Additional Anti-Communist Statutes

  • McCarran–Walter Act (Immigration & Nationality Act 1952)
    • Denies entry to aliens tied to violent overthrow; passed over Truman veto.

Espionage Scandals Amplifying Panic

  • Klaus Fuchs – German-Brit physicist at Los Alamos; confessed 1950 to passing bomb data; believed Allies bled USSR vs.

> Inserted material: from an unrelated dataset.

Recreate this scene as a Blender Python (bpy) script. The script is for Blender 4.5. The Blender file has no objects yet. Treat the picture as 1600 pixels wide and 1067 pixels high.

Germany.
  • Julius & Ethel Rosenberg
    • Accused of funneling doc’s (via Ethel’s brother) to USSR; convicted 1951, executed 06/19/1953. Eisenhower refused clemency.
  • J. Robert Oppenheimer – AEC revokes clearance 1953; centerpiece of recent film Oppenheimer.

Army-McCarthy Hearings & Fall (1954)

  • McCarthy targets U.S. Army; ABC televises hearings.
  • Public sees aggressive style: unshaven, brow-beating.
  • Army counsel Joseph Welch rebuttal (June 9, 1954): “Have you no sense of decency, sir, at long last?” → audience applause; turning point.
  • Senate censures McCarthy 12/02/1954 (vote 67-22) for abuse of power & contempt for Congress.
  • Dies 05/02/1957, age 48 — alcoholism, morphine addiction.

1952 Election & Policy Outcomes

  • GOP ticket: Eisenhower–Nixon campaigns on “Korea, Communism, Corruption.”
  • Eisenhower wins; still avoids naming McCarthy but privately disapproves.
  • Korean War armistice 07/27/1953; 54{,}000 U.S. dead; containment upheld.

Roy Cohn, Trump & Modern Echoes

  • Roy Cohn: McCarthy chief counsel; later mob & celebrity lawyer; mentor to Donald Trump.
    • Strategy imparted to Trump: "Never settle, never surrender, counter-attack, proclaim victory."
  • Trump tweet (2018) labeled Russia investigation “illegal Joseph McCarthy style witch hunt,” illustrating term’s enduring rhetorical power.

Long-Term Significance of McCarthyism

  • Coined an era of hysterical, often unfounded accusations that chilled speech & civil liberties.
  • Showed how international fear + partisan politics + media can erode due process.
  • Institutional lessons: balance between investigating threats & protecting constitutional freedoms.
  • Phrase “McCarthyism” now shorthand for reckless public accusation without evidence.